JFS wrote:Hello John,
...
Hope that helps,
Hello Howard, I
think that helps!
If I've correctly followed the principles involved, it appears that:
1. where multiple signals read up to a signal forming part of a rotation locking scheme then each and every such signal must participate in that scheme; and
2. every movement that has the effect of removing the obstruction the rotation lock is intended to protect must likewise be controlled by a signal that will release the rotation lock, regardless of whether such movement is via the route controlled by the signal that first applied the lock or via some entirely different route.
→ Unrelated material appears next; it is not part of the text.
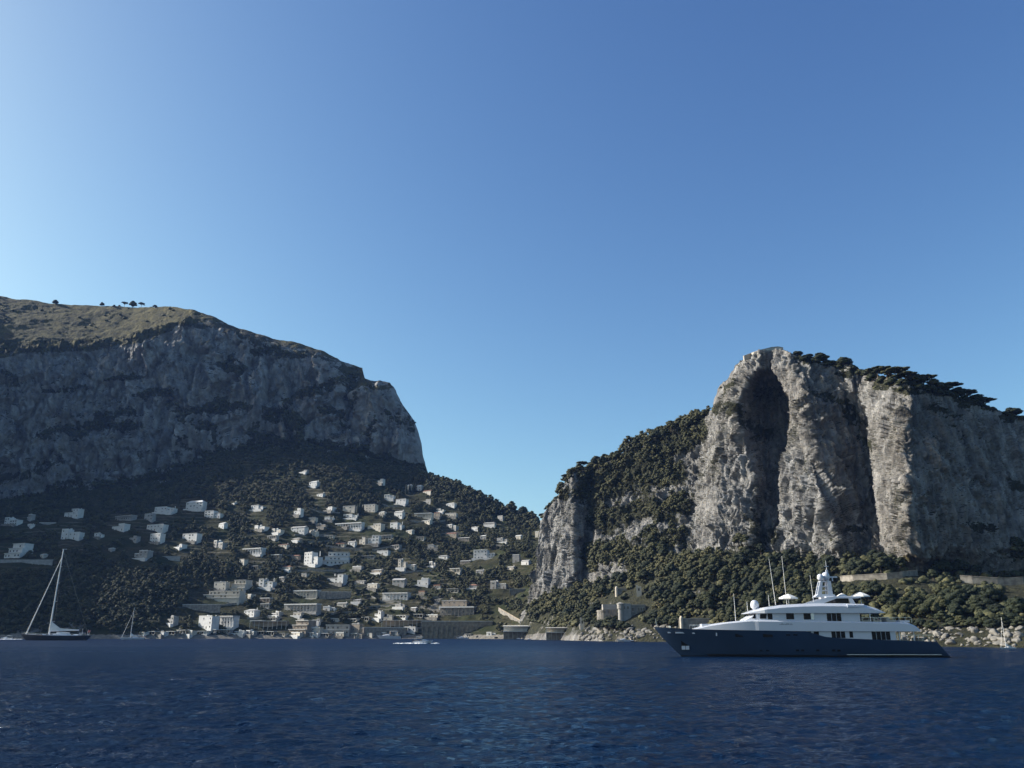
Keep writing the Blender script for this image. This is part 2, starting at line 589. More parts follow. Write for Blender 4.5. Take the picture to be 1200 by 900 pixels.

Just to take the Hawes Junction layout as an example, what I think you are saying is that:
1. in addition to any rotation locks applied by down running line signals that read up to the Down Advanced Starting signal there needs to be a shunt signal reading over the crossover from up line(s) to down line (in this case from the Back or Branch Platform Line at HJ) and that this must share the rotational lock applied to the down running line signals; and
2. The route over the crossover from down line to up must, conversely, be signalled so as to release the rotation lock applied by any of the signals referred to in (1).
It gets more complicated than that, because at Hawes Junction there was also a trailing connection in the down line immediately in rear of the Down Advanced Starting signal that led into the engine sidings to the west of the running lines (including that famous stockaded turntable). It seems that any movement through that connection in either direction also needs to be controlled by signals participating in the rotation locking scheme on the same basis. This would mean that the ground signal that controls the movement from down line to engine sidings must release the rotation lock (because the movement authorised is one that removes the obstruction to the rotation lock is intended to protect) even though such movement is likely to be over a different route to that controlled by the signal(s) that caused the lock to be applied in the first place.
Similarly, if an engine is to move onto the down line from the engine sidings then, say, wrong road along the down line and over the crossover leading to the up side, exit from the engine roads must be controlled by a shunt signal which also participates in the rotation locking scheme.
I don't doubt that in principle rotation locking can be applied in this way, but it does appear that as soon as you have multiple connections to a running line over which rotation locking (and its releases) must be enforced then the complexity of the locking is considerably increased.
Have I got the hang of it?